■ **Written problem**
Reproduce all the material exactly, minus any pictures it holds.

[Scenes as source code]
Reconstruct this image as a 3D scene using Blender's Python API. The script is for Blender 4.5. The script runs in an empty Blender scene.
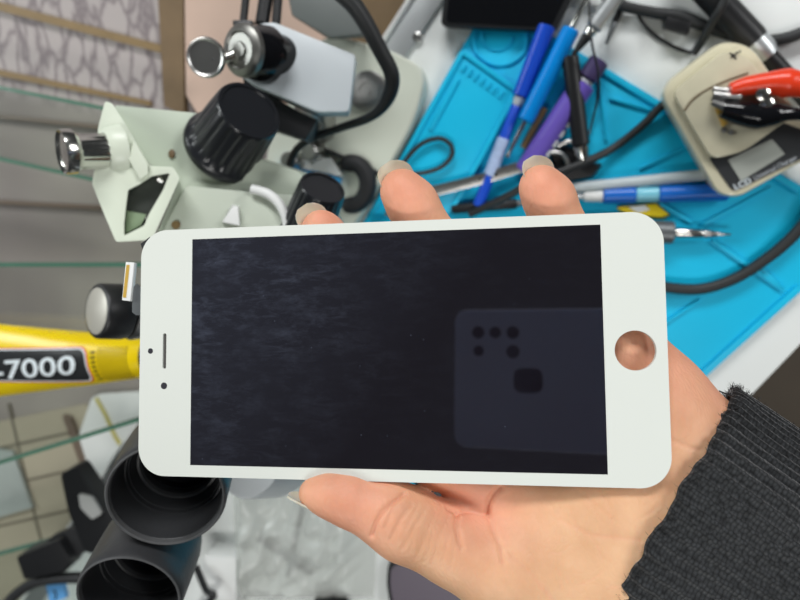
import bpy, bmesh, math, random
import numpy as np
from mathutils import Vector, Matrix, noise

random.seed(7)
rng = np.random.default_rng(7)
SC = bpy.context.scene
COL = SC.collection
F = 600.0                     # focal length in pixels of the 800x600 frame
H = 0.43                      # lens height over the workbench, metres

# ------------------------------------------------------------------ camera frame
CAM = Vector((0, 0, H))
zc = Vector((-160, -150, -600)).normalized()      # world up in (right, up, forward)
xc = (Vector((1, 0, 0)) - zc * zc.x).normalized()
yc = zc.cross(xc)
yc = -yc if yc.y < 0 else yc
# handedness: (right, up, forward) is left-handed, make world right-handed
def c2w(v):                    # (right, up, forward) -> world direction
    return Vector((xc.dot(v), yc.dot(v), zc.dot(v)))
RIGHT, UP, FWD = c2w(Vector((1, 0, 0))), c2w(Vector((0, 1, 0))), c2w(Vector((0, 0, 1)))
ZUP = Vector((0, 0, 1))

def ray(px, py):
    return RIGHT * ((px - 400) / F) + UP * ((300 - py) / F) + FWD
def W(px, py, d):
    return CAM + ray(px, py) * d
def G(px, py, z=0.0):
    r = ray(px, py)
    return CAM + r * ((z - H) / r.z)
def gd(px, py, z=0.0):
    r = ray(px, py)
    return (z - H) / r.z
# plane of the held panel: its normal meets the lens at pixel (490, 334)
PN = ray(490, 334).normalized()
D0 = 0.1795
def pdep(px, py, off=0.0):     # depth of the panel's front face (+off metres behind it)
    k = CAM + FWD * D0
    r = ray(px, py)
    d = (k - CAM).dot(PN) / r.dot(PN)
    return d + off
def P(px, py, off=0.0):
    return W(px, py, pdep(px, py, off))

# ------------------------------------------------------------------ materials
def lin(c):
    c = c / 255.0
    return c / 12.92 if c <= 0.04045 else ((c + 0.055) / 1.055) ** 2.4
def rgb(r, g, b):
    return (lin(r), lin(g), lin(b), 1.0)
def mat(name, col, rough=0.5, metal=0.0, var=0.0, vscale=40.0, bump=0.0, bscale=200.0, spec=0.5, trans=0.0,
        alpha=1.0, coat=0.0, ior=1.45, sss=0.0):
    m = bpy.data.materials.new(name); m.use_nodes = True
    nt = m.node_tree; b = nt.nodes['Principled BSDF']
    b.inputs['Base Color'].default_value = col
    b.inputs['Roughness'].default_value = rough
    b.inputs['Metallic'].default_value = metal
    b.inputs['IOR'].default_value = ior
    b.inputs['Specular IOR Level'].default_value = spec
    b.inputs['Transmission Weight'].default_value = trans
    b.inputs['Alpha'].default_value = alpha
    b.inputs['Coat Weight'].default_value = coat
    if sss:
        b.inputs['Subsurface Weight'].default_value = sss
        b.inputs['Subsurface Radius'].default_value = (0.004, 0.0015, 0.0008)
        b.inputs['Subsurface Scale'].default_value = 1.0
    tc = nt.nodes.new('ShaderNodeTexCoord')
    if var:
        n = nt.nodes.new('ShaderNodeTexNoise'); n.inputs['Scale'].default_value = vscale
        n.inputs['Detail'].default_value = 4
        nt.links.new(tc.outputs['Object'], n.inputs['Vector'])
        mx = nt.nodes.new('ShaderNodeMix'); mx.data_type = 'RGBA'
        mx.inputs[6].default_value = tuple(min(1, c * (1 - var)) for c in col[:3]) + (1,)
        mx.inputs[7].default_value = tuple(min(1, c * (1 + var)) for c in col[:3]) + (1,)
        nt.links.new(n.outputs['Fac'], mx.inputs[0])
        nt.links.new(mx.outputs[2], b.inputs['Base Color'])
    if bump:
        n2 = nt.nodes.new('ShaderNodeTexNoise'); n2.inputs['Scale'].default_value = bscale
        nt.links.new(tc.outputs['Object'], n2.inputs['Vector'])
        bp = nt.nodes.new('ShaderNodeBump'); bp.inputs['Strength'].default_value = bump
        bp.inputs['Distance'].default_value = 0.001
        nt.links.new(n2.outputs['Fac'], bp.inputs['Height'])
        nt.links.new(bp.outputs['Normal'], b.inputs['Normal'])
    return m

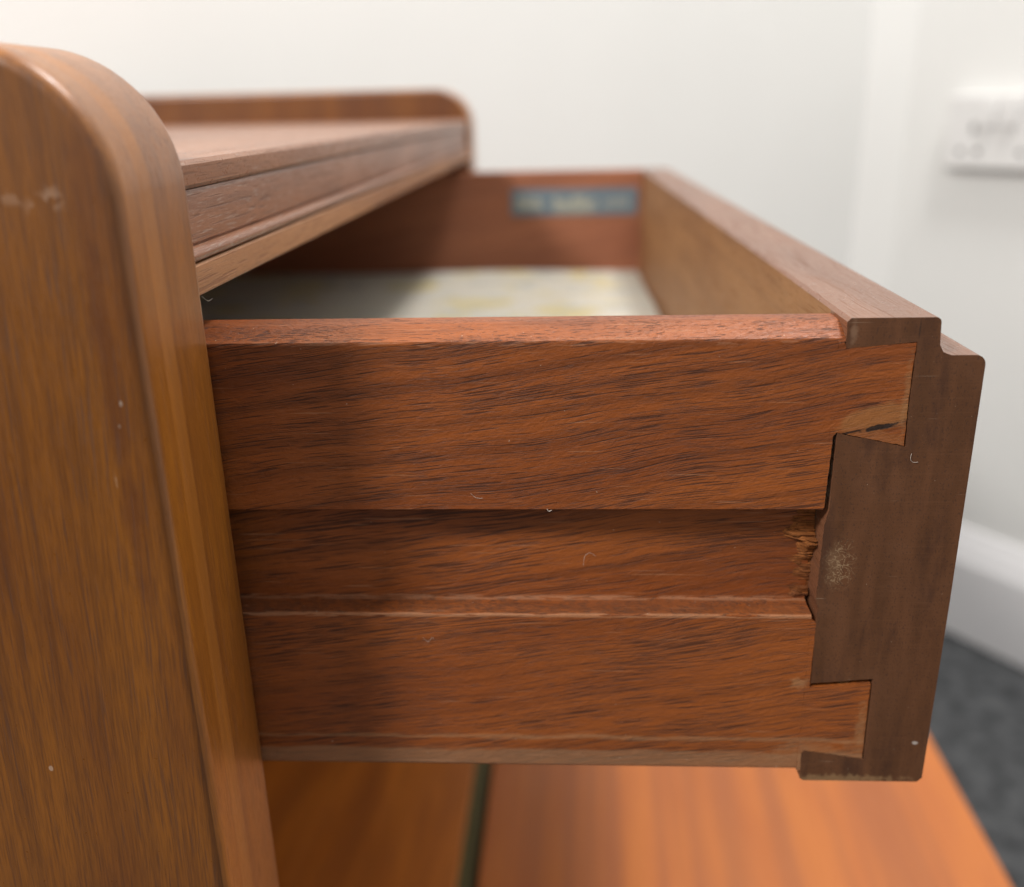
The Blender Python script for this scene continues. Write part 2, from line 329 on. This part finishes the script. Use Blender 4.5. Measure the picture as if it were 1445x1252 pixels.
# ------------------------------------------------------------------ the cabinet
cab = thing('wooden_cabinet', CO, 'brown wooden cabinet with round cornered side panels and an open flap below the drawer', 'cabinet', rz=math.radians(-1.2))
ZT, XF, XB = 0.0145, -0.0763, -0.42
for y0, y1 in ((0.166, 0.198), (0.737, 0.769)):
    poly = [(XB, -FLOOR + 0.002), (XF, -FLOOR + 0.002)] + arc(XF - 0.0265, ZT - 0.0265, 0.0265, 0, 90, 16) + arc(XB + 0.0265, ZT - 0.0265, 0.0265, 90, 180, 10)
    bm = bmesh.new(); A, B = prism(bm, poly, 'Y', y0, y1)
    caps = {v for v in A} | {v for v in B}
    bevel(bm, 0.0030, 5, ang=60, test=lambda e: abs(e.verts[0].co.y - e.verts[1].co.y) < 1e-6)
    for f in bm.faces:
        f.normal_update()
        if abs(f.normal.y) < 0.8: f.material_index = 1
    build('side_panel', bm, [M_panel, M_edge], cab, 60)
# top board, moulded fascia under it and the pale rail above the drawer
bm = bmesh.new(); A, B = prism(bm, [(XB + 0.01, -0.0137), (-0.0795, -0.0137), (-0.0785, -0.0128), (-0.0783, -0.0087), (-0.0793, -0.0077), (-0.083, -0.0075), (XB + 0.01, -0.0075)], 'Y', 0.1955, 0.737)
build('top_board', bm, M_top, cab)
bm = bmesh.new(); prism(bm, [(-0.10, -0.0290), (-0.0790, -0.0290)] + arc(-0.0790, -0.0275, 0.0014, -90, 90, 6) + [(-0.0800, -0.0257), (-0.0794, -0.0250), (-0.0790, -0.0150), (-0.0796, -0.0139), (-0.10, -0.0139)], 'Y', 0.1955, 0.733)
build('fascia', bm, M_fascia, cab)
bm = bmesh.new(); prism(bm, [(-0.10, -0.0358), (-0.0779, -0.0358), (-0.0776, -0.0353), (-0.0779, -0.0297), (-0.0784, -0.0292), (-0.10, -0.0292)], 'Y', 0.1955, 0.7365)
build('drawer_rail', bm, M_rail, cab)
bm = bmesh.new(); box(bm, XB + 0.002, XB + 0.009, 0.199, 0.736, -0.60, -0.015); build('back_panel', bm, M_inside, cab)
for y0, y1 in ((0.1985, 0.2062), (0.7285, 0.7365)):
    bm = bmesh.new(); box(bm, XB + 0.02, -0.085, y0, y1, -0.1095, -0.0880); build('drawer_runner', bm, M_inside, cab)
ZF = -0.44
bm = bmesh.new(); box(bm, XB + 0.012, -0.0685, 0.199, 0.736, ZF - 0.018, ZF); bevel(bm, 0.0012, 2); build('base_board', bm, M_base, cab)
bm = bmesh.new(); box(bm, -0.0555, 0.2630, 0.199, 0.736, ZF - 0.018, ZF); bevel(bm, 0.002, 2); tag(build('fall_flap', bm, M_flap, cab), 'orange ribbon striped flap lowered flat in front of the cabinet')
bm = bmesh.new(); box(bm, -0.0684, -0.0556, 0.21, 0.725, ZF - 0.010, ZF - 0.006); build('hinge', bm, M_brass, cab)
bm = bmesh.new(); box(bm, XB + 0.012, -0.10, 0.199, 0.736, -0.69, ZF - 0.06); build('plinth', bm, M_inside, cab)

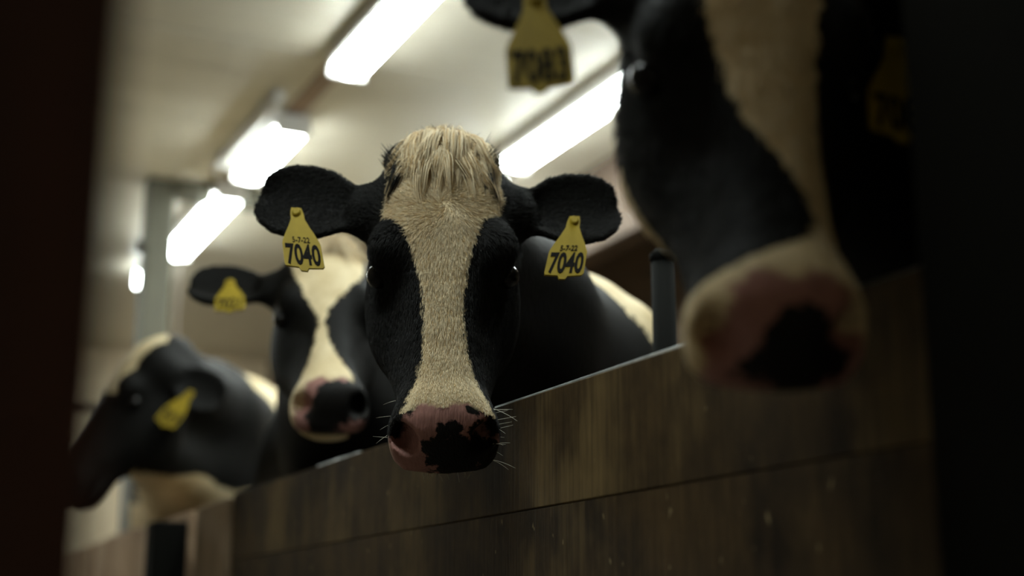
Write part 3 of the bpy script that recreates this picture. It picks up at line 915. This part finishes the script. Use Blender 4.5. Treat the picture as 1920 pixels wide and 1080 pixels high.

■ **Completed task**
Reconstruct this image as a 3D scene using Blender's Python API. The script is for Blender 4.5. The script runs in an empty Blender scene.
import bpy, bmesh, math, random
import numpy as np
from mathutils import Vector, Matrix, noise

random.seed(7)
rng = np.random.default_rng(7)
SC = bpy.context.scene
COL = SC.collection
F = 600.0                     # focal length in pixels of the 800x600 frame
H = 0.43                      # lens height over the workbench, metres

# ------------------------------------------------------------------ camera frame
CAM = Vector((0, 0, H))
zc = Vector((-160, -150, -600)).normalized()      # world up in (right, up, forward)
xc = (Vector((1, 0, 0)) - zc * zc.x).normalized()
yc = zc.cross(xc)
yc = -yc if yc.y < 0 else yc
# handedness: (right, up, forward) is left-handed, make world right-handed
def c2w(v):                    # (right, up, forward) -> world direction
    return Vector((xc.dot(v), yc.dot(v), zc.dot(v)))
RIGHT, UP, FWD = c2w(Vector((1, 0, 0))), c2w(Vector((0, 1, 0))), c2w(Vector((0, 0, 1)))
ZUP = Vector((0, 0, 1))

def ray(px, py):
    return RIGHT * ((px - 400) / F) + UP * ((300 - py) / F) + FWD
def W(px, py, d):
    return CAM + ray(px, py) * d
def G(px, py, z=0.0):
    r = ray(px, py)
    return CAM + r * ((z - H) / r.z)
def gd(px, py, z=0.0):
    r = ray(px, py)
    return (z - H) / r.z
# plane of the held panel: its normal meets the lens at pixel (490, 334)
PN = ray(490, 334).normalized()
D0 = 0.1795
def pdep(px, py, off=0.0):     # depth of the panel's front face (+off metres behind it)
    k = CAM + FWD * D0
    r = ray(px, py)
    d = (k - CAM).dot(PN) / r.dot(PN)
    return d + off
def P(px, py, off=0.0):
    return W(px, py, pdep(px, py, off))

# ------------------------------------------------------------------ materials
def lin(c):
    c = c / 255.0
    return c / 12.92 if c <= 0.04045 else ((c + 0.055) / 1.055) ** 2.4
def rgb(r, g, b):
    return (lin(r), lin(g), lin(b), 1.0)
def mat(name, col, rough=0.5, metal=0.0, var=0.0, vscale=40.0, bump=0.0, bscale=200.0, spec=0.5, trans=0.0,
        alpha=1.0, coat=0.0, ior=1.45, sss=0.0):
    m = bpy.data.materials.new(name); m.use_nodes = True
    nt = m.node_tree; b = nt.nodes['Principled BSDF']
    b.inputs['Base Color'].default_value = col
    b.inputs['Roughness'].default_value = rough
    b.inputs['Metallic'].default_value = metal
    b.inputs['IOR'].default_value = ior
    b.inputs['Specular IOR Level'].default_value = spec
    b.inputs['Transmission Weight'].default_value = trans
    b.inputs['Alpha'].default_value = alpha
    b.inputs['Coat Weight'].default_value = coat
    if sss:
        b.inputs['Subsurface Weight'].default_value = sss
        b.inputs['Subsurface Radius'].default_value = (0.004, 0.0015, 0.0008)
        b.inputs['Subsurface Scale'].default_value = 1.0
    tc = nt.nodes.new('ShaderNodeTexCoord')
    if var:
        n = nt.nodes.new('ShaderNodeTexNoise'); n.inputs['Scale'].default_value = vscale
        n.inputs['Detail'].default_value = 4
        nt.links.new(tc.outputs['Object'], n.inputs['Vector'])
        mx = nt.nodes.new('ShaderNodeMix'); mx.data_type = 'RGBA'
        mx.inputs[6].default_value = tuple(min(1, c * (1 - var)) for c in col[:3]) + (1,)
        mx.inputs[7].default_value = tuple(min(1, c * (1 + var)) for c in col[:3]) + (1,)
        nt.links.new(n.outputs['Fac'], mx.inputs[0])
        nt.links.new(mx.outputs[2], b.inputs['Base Color'])
    if bump:
        n2 = nt.nodes.new('ShaderNodeTexNoise'); n2.inputs['Scale'].default_value = bscale
        nt.links.new(tc.outputs['Object'], n2.inputs['Vector'])
        bp = nt.nodes.new('ShaderNodeBump'); bp.inputs['Strength'].default_value = bump
        bp.inputs['Distance'].default_value = 0.001
        nt.links.new(n2.outputs['Fac'], bp.inputs['Height'])
        nt.links.new(bp.outputs['Normal'], b.inputs['Normal'])
    return m

The Blender Python script for this scene continues. Write part 2, from line 329 on. This part finishes the script. Use Blender 4.5. Measure the picture as if it were 1445x1252 pixels.
# ------------------------------------------------------------------ the cabinet
cab = thing('wooden_cabinet', CO, 'brown wooden cabinet with round cornered side panels and an open flap below the drawer', 'cabinet', rz=math.radians(-1.2))
ZT, XF, XB = 0.0145, -0.0763, -0.42
for y0, y1 in ((0.166, 0.198), (0.737, 0.769)):
    poly = [(XB, -FLOOR + 0.002), (XF, -FLOOR + 0.002)] + arc(XF - 0.0265, ZT - 0.0265, 0.0265, 0, 90, 16) + arc(XB + 0.0265, ZT - 0.0265, 0.0265, 90, 180, 10)
    bm = bmesh.new(); A, B = prism(bm, poly, 'Y', y0, y1)
    caps = {v for v in A} | {v for v in B}
    bevel(bm, 0.0030, 5, ang=60, test=lambda e: abs(e.verts[0].co.y - e.verts[1].co.y) < 1e-6)
    for f in bm.faces:
        f.normal_update()
        if abs(f.normal.y) < 0.8: f.material_index = 1
    build('side_panel', bm, [M_panel, M_edge], cab, 60)
# top board, moulded fascia under it and the pale rail above the drawer
bm = bmesh.new(); A, B = prism(bm, [(XB + 0.01, -0.0137), (-0.0795, -0.0137), (-0.0785, -0.0128), (-0.0783, -0.0087), (-0.0793, -0.0077), (-0.083, -0.0075), (XB + 0.01, -0.0075)], 'Y', 0.1955, 0.737)
build('top_board', bm, M_top, cab)
bm = bmesh.new(); prism(bm, [(-0.10, -0.0290), (-0.0790, -0.0290)] + arc(-0.0790, -0.0275, 0.0014, -90, 90, 6) + [(-0.0800, -0.0257), (-0.0794, -0.0250), (-0.0790, -0.0150), (-0.0796, -0.0139), (-0.10, -0.0139)], 'Y', 0.1955, 0.733)
build('fascia', bm, M_fascia, cab)
bm = bmesh.new(); prism(bm, [(-0.10, -0.0358), (-0.0779, -0.0358), (-0.0776, -0.0353), (-0.0779, -0.0297), (-0.0784, -0.0292), (-0.10, -0.0292)], 'Y', 0.1955, 0.7365)
build('drawer_rail', bm, M_rail, cab)
bm = bmesh.new(); box(bm, XB + 0.002, XB + 0.009, 0.199, 0.736, -0.60, -0.015); build('back_panel', bm, M_inside, cab)
for y0, y1 in ((0.1985, 0.2062), (0.7285, 0.7365)):
    bm = bmesh.new(); box(bm, XB + 0.02, -0.085, y0, y1, -0.1095, -0.0880); build('drawer_runner', bm, M_inside, cab)
ZF = -0.44
bm = bmesh.new(); box(bm, XB + 0.012, -0.0685, 0.199, 0.736, ZF - 0.018, ZF); bevel(bm, 0.0012, 2); build('base_board', bm, M_base, cab)
bm = bmesh.new(); box(bm, -0.0555, 0.2630, 0.199, 0.736, ZF - 0.018, ZF); bevel(bm, 0.002, 2); tag(build('fall_flap', bm, M_flap, cab), 'orange ribbon striped flap lowered flat in front of the cabinet')
bm = bmesh.new(); box(bm, -0.0684, -0.0556, 0.21, 0.725, ZF - 0.010, ZF - 0.006); build('hinge', bm, M_brass, cab)
bm = bmesh.new(); box(bm, XB + 0.012, -0.10, 0.199, 0.736, -0.69, ZF - 0.06); build('plinth', bm, M_inside, cab)

Write part 3 of the bpy script that recreates this picture. It picks up at line 915. This part finishes the script. Use Blender 4.5. Treat the picture as 1920 pixels wide and 1080 pixels high.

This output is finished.